É isto o que leva a que hoje se percorra aquele parque aonde os livros regressam a cada ano como aves migratórias em números que, mantendo-se estáveis, nos surgem organizados em esquadrões e segundo tendências da estação, e sempre com prejuízo ao nível da diversidade das espécies. Assim, é contra essa forma de degradação que Carrión nos lembra como, à semelhança das flores que, para se reproduzirem, se aliam aos insectos e ao vento, também as bibliotecas e estes certames ligados à difusão dos livros e da leitura, também eles precisam de leituras que assumam esse risco e essa necessidade de interromper o curso desta disciplina de fuga para a frente, impondo um tempo lento de modo a que tenhamos a possibilidade de nos informar, de contrastar as nossas experiências face às de outros espíritos ao longo do tempo, para que os livros não se tornem apenas mais outro elemento que ajuda à dissolução e à fugacidade, mas que se retome esse poder de suspensão como nos descrevia Eduarda Dionísio no seu “Retrato dum Amigo Enquanto Falo”: “Quando no pinhal começavam a ler livros, estendidas nos cobertores de listas ou de quadrados, ampliava-se o silêncio das árvores, das outras plantas e os insectos redobravam o permanente silvo – as cigarras.

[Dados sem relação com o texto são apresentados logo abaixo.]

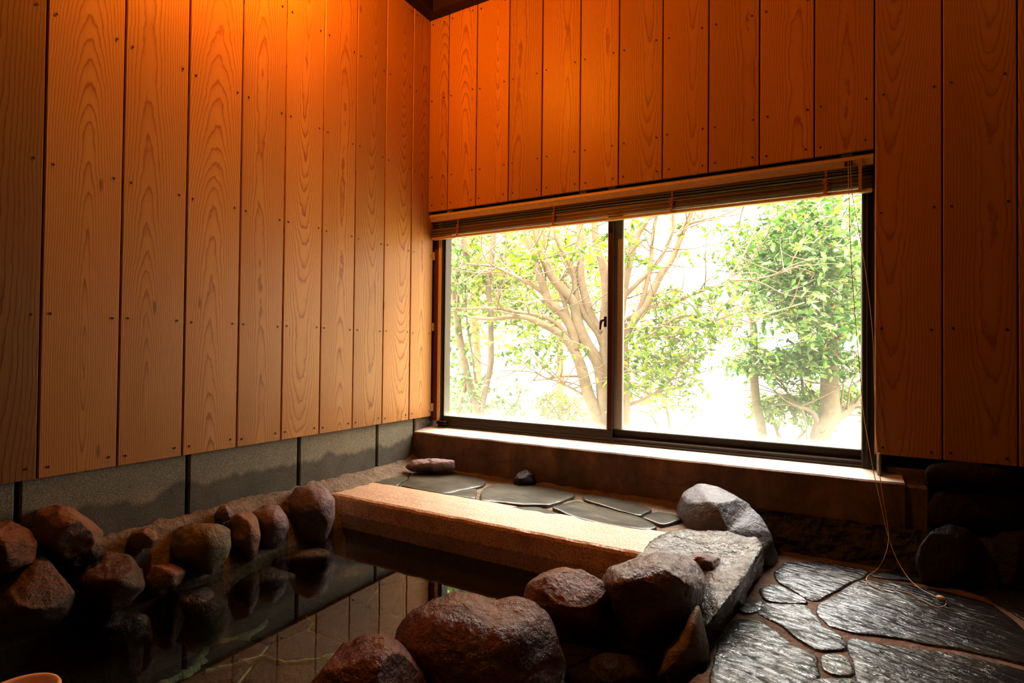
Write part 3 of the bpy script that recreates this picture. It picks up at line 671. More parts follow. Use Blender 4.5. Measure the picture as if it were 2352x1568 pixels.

O chão estava muitas vezes seco e duro e as plantas amoleciam ainda verdes e molhadas na manhã. Liam umas vezes com muito entusiasmo e outras vezes com um grande tédio, como se cumprissem um destino marcado por alguém. Liam como um dever sagrado muitas vezes sem compreender como se perdiam as guerras, em que momento começava o grande amor e a idade da personagem principal. Às vezes adormeciam por dentro e a atenção dormente só percorria as linhas sem entender o seu sentido, só viam letras até que a cabeça podia cair sobre os braços, ali ficavam a murmurando palavras que o azul do ar absorvia, ouvindo o zumbido das moscas e dos moscardos e às vezes mais longe um transístor que ou debitava umas poucas notícias – eram falsas nesta altura, sempre falsas, lembras-te? – ou então fados, guitarradas, músicas americanas, anúncios.”